Henri IV portant couronne, sceptre et main de justice, est sacré par l'évêque de Chartres, Nicolas de Thou (BNF-Gallica).
Avec le sacre d’Henri IV, les Français commencent à entrevoir avec soulagement la fin des guerres religieuses entre catholiques et protestants. Quelques semaines après le sacre de Chartres, le 22 mars 1594, le roi rentre triomphalement à Paris, que les Ligueurs ont abandonnée. Henri IV témoigne à cette occasion d’un remarquable sens politique en ne se vengeant pas de ceux qui l’ont combattu. Encouragés par cette attitude, ses anciens ennemis vont se rallier rapidement et la Ligue s’effondrer.
En ce qui concerne Reims, la ville se soumet à Henri IV dès juillet 1594. Lors des négociations, les Rémois demandent la permission de démolir le château des archevêques, symbole de la domination de ces derniers sur la ville. Henri IV la leur accorde et la population rémoise va, dans l’enthousiasme et en quelques jours de juin 1595, abattre l’édifice.
L'ancien Château des Archevêques, lithographie de Jacques-Joseph Maquart, XIXe siècle (Musées de Reims).
Destruction du Château des Archevêques, tableau de Jacques Lematte (Musées de Reims).

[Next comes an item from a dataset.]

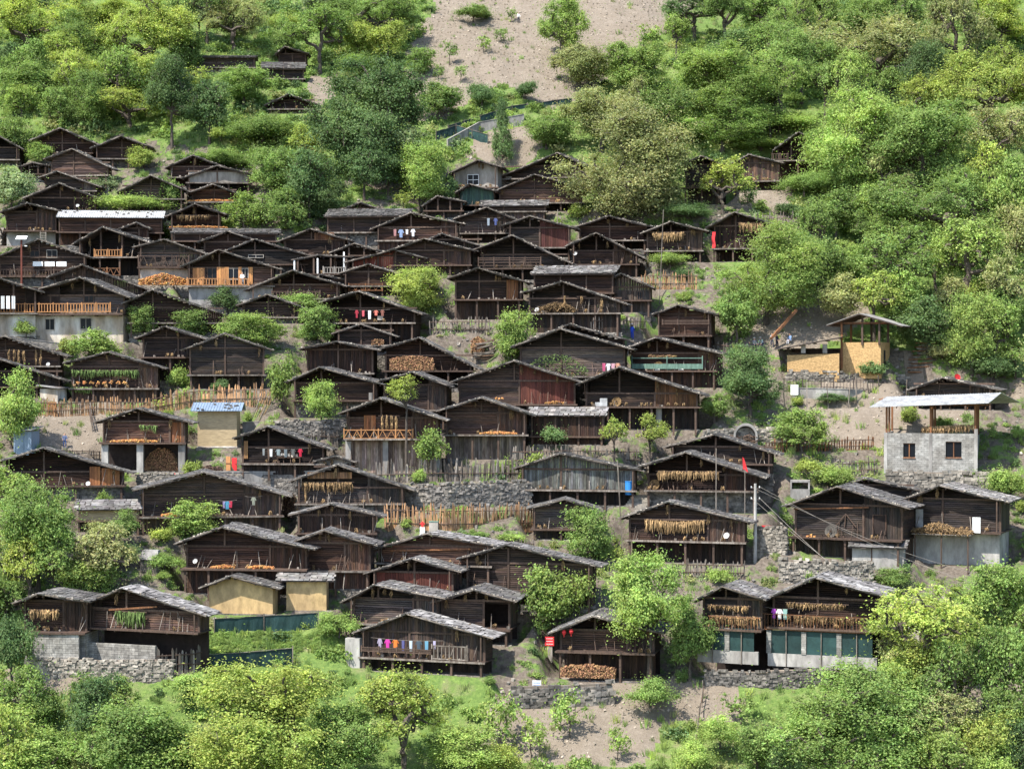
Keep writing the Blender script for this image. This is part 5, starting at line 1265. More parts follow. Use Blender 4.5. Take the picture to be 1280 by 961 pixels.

En reconnaissance les Rémois donneront à une de leurs rues le nom d'Henri IV. Cela aboutit d’ailleurs au paradoxe que le seul roi de France qui a une rue à Reims n’y a pas été sacré, alors qu’aucun des 33 rois sacrés dans la ville n’a eu un tel honneur. Quant à Henri IV, il est difficile de dire avec certitude s’il en a voulu aux Rémois mais on peut tout de même constater qu’il ne s’est rendu à Reims qu’en mars 1606, soit tout de même douze années après le sacre de Chartres.